I don't know what date the Sterling acquisition refers to but in the
past couple of years I was still receiving maintenance in ZAP format for
CA-1 5.2 (before it went out of support).  Thankfully it was a very
small number of SYSMODs.

-----Original Message-----
From: Russell Witt [mailto:[EMAIL PROTECTED] 
Sent: Thursday, September 14, 2006 5:35 PM
To: [email protected]
Subject: Re: Non-SMP/e packaging

Bruce,

That brings up the whole discussion of what is better for maintenance,
zaps or csect-replacements. CA-1 (and TLMS and other BrightStor
products) all switched to csect-replacements instead of zap's after the
Sterling acquisition (who acquired who is still a subject open to
discussion).

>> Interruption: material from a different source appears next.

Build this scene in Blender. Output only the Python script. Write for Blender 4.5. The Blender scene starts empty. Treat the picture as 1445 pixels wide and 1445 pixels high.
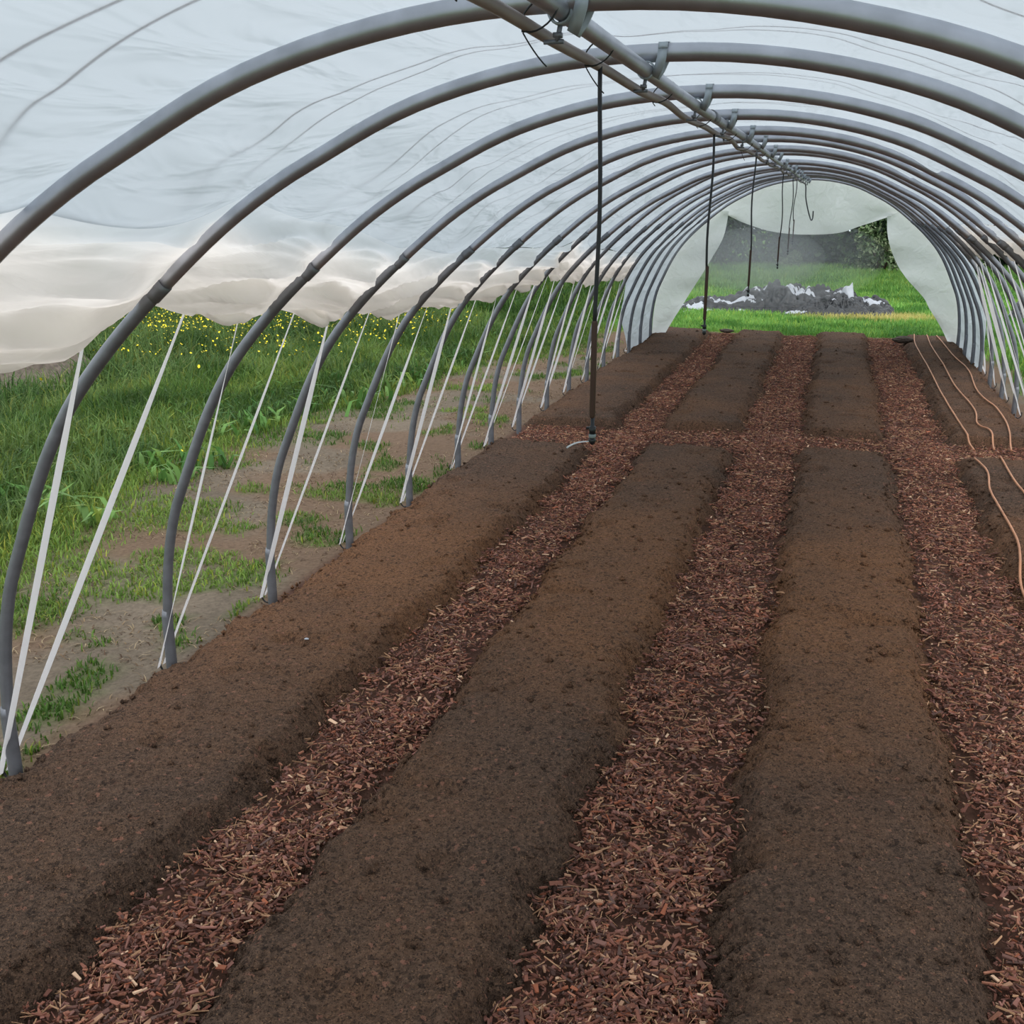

With the speed and availability of the internet and email
and ftp; it really has made things much easier. It is just as easy and
safer to give a client a csect-replacement (I don't want to say
load-module replacement since we might only replace one element in a
multi-csect load-module) then to send them a zap. And with zaps you are
left with either having to have each zap to an element have a pre-req to
the previous zap to the same element or use BYPASS all the time. And
what is the difference between downloading and applying (one at a time)
a dozen zap's to get the latest version applied or downloading a single
csect-replacement that is a SUP for all the previous maintenance applied
to that csect? Doing a dozen applies seems a lot harder and prone to
error then a single apply of a csect-replacement.